Enzo review – Laurent Cantet's swan song is a heartfelt tale of youth and desire
The directors fortnight sidebar of Cannes opens with a heartfelt, urgent drama about youth and desire – and destiny, sexuality and class. It is, effectively, the final movie of the late Laurent Cantet, who died last year.
Cantet was working on the screenplay with his longtime collaborator and contemporary, Robin Campillo and it is Campillo who now directs – and brings to the movie his usual intelligence and clarity.
It is a story of growing pains and not fitting in and the painful mystery of being young. Enzo is a 16-year-old kid from a privileged background, living in a gorgeous villa with a swimming pool; to the intense chagrin of his maths teacher dad and engineer mum he has decided he wants to quit school and work with his hands on a building site as an apprentice. Meanwhile Enzo's elder brother is poised for a prestigious university career.
Enzo is embarrassingly mediocre at the job and clearly it is only his family's standing which prevents him from being fired. His father thinks this is a self-harming affectation which might seriously damage his future; he believes Enzo's talent at drawing means he should apply to art school – a far more acceptable middle-class career path.
But of course this only makes stubborn Enzo more determined to tough it out at the building site where his incompetence baffles and annoys everyone.
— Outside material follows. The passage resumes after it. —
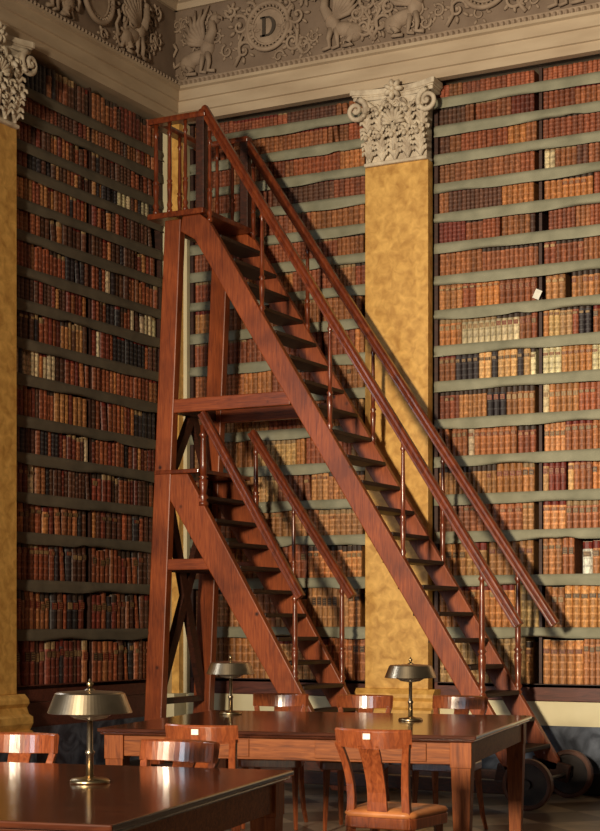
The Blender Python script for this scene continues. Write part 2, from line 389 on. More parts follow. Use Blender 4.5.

And Enzo is drawn to Vlad, a friendly young Ukrainian guy who is conflicted about not going back home to join the struggle against Russia.
Enzo is fascinated by the sheer grownup importance of everything Vlad represents: Vlad has a sense of identity and a dramatic dilemma which is gratifyingly real in both its options: stay in France and do manual labour like a real man – or go home and fight? How much more heroic and magnificent is Vlad's existence, how much more real than silly, muddled, spoiled Enzo's dreary life choices? And Enzo's interest in Vlad is romantic in every other sense.
Of course, there's something tragicomic and absurd about poor Enzo, absurd and humiliating in the way teenage yearning often is – and Enzo's dad's suspicion of self-harm turns out to be shrewder than he thought. Campillo and Cantet show us that the agonies of being young and existentially rebellious are not simply shallow and callow: they represent a state of idealism which is poignantly brief, like everything else about youth. It is another powerful, absorbing picture from Campillo and a fitting swan song for Laurent Cantet.